Pembahasan Harga Khusus Gas untuk Pembangkit Listrik Jalan di Tempat
Rencana pemberlakuan harga khusus gas bumi untuk pembangkit listrik dalam negeri sampai saat ini belum bisa terealisasi. Padahal, jika kebijakan ini diterapkan harapannya bisa membuat tarif dasar listrik lebih murah.
Direktur Jenderal Ketenagalistrikan Kementerian Energi dan Sumber Daya Mineral (ESDM) Andy Noorsaman Sommeng menilai rencana kebijakan yang dilontarkannya itu ‘bertepuk sebelah tangan’. Padahal Menteri ESDM Ignasius Jonan menginginkan agar kebijakan itu cepat terealisasi.
Meski begitu, Sommeng belum mau merinci kendala dalam pembahasan kebijakan itu. “Belum ada pembicaraan lebih lanjut. Karena kan ada orang menganggap tidak ada Domestic Market Obligation (DMO) untuk gas, adanya crude,” kata dia di Jakarta, Kamis (17/5).
Yang jelas, menurut Sommeng, idealnya harga gas dalam negeri untuk pembangkit hanya US$ 7 per mmbtu. Dengan harga gas sebesar itu, seharusnya di mulut sumur hanya US$ 3 hingga 3,5 per mmbtu.
Patokan harga itu juga sebenarnya tidak mengganggu kegiatan hulu migas, apalagi bagi kontraktor sudah beroperasi selama 30 tahun. Alasannya, aset tetap kontraktor sudah terbayar selama kurun waktu 30 tahun itu.

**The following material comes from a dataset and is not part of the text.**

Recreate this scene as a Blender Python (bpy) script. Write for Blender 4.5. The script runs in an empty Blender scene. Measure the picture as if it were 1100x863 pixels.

Harga khusus ini, kata Sommeng juga sebenarnya merupakan amanat dari peraturan yang ada seperti Undang-undang Nomor 30 tahun 2007 tentang Energi. “Kalau untuk kepentingan listrik diutamakan,” kata dia.
Namun, Sommeng meminta PT Perusahaan Listrik Negara (PLN) segera bernegosiasi secara bisnis yang wajar (business to business/b to b) dengan penghasil gas atau Kontraktor Kontrak Kerja Sama (KKKS) untuk mempercepat prosesnya.
(Baca: Pemerintah Akan Patok Harga Gas untuk Pembangkit Listrik)
Kebijakan harga khusus itu diharapkan bisa menurunkan Biaya Pokok Penyediaan (BPP) dari PLN. Sehingga bisa berdampak kepada masyarakat sebagai konsumen listrik. "Mimpi saya harga listrik turun," kata Sommeng.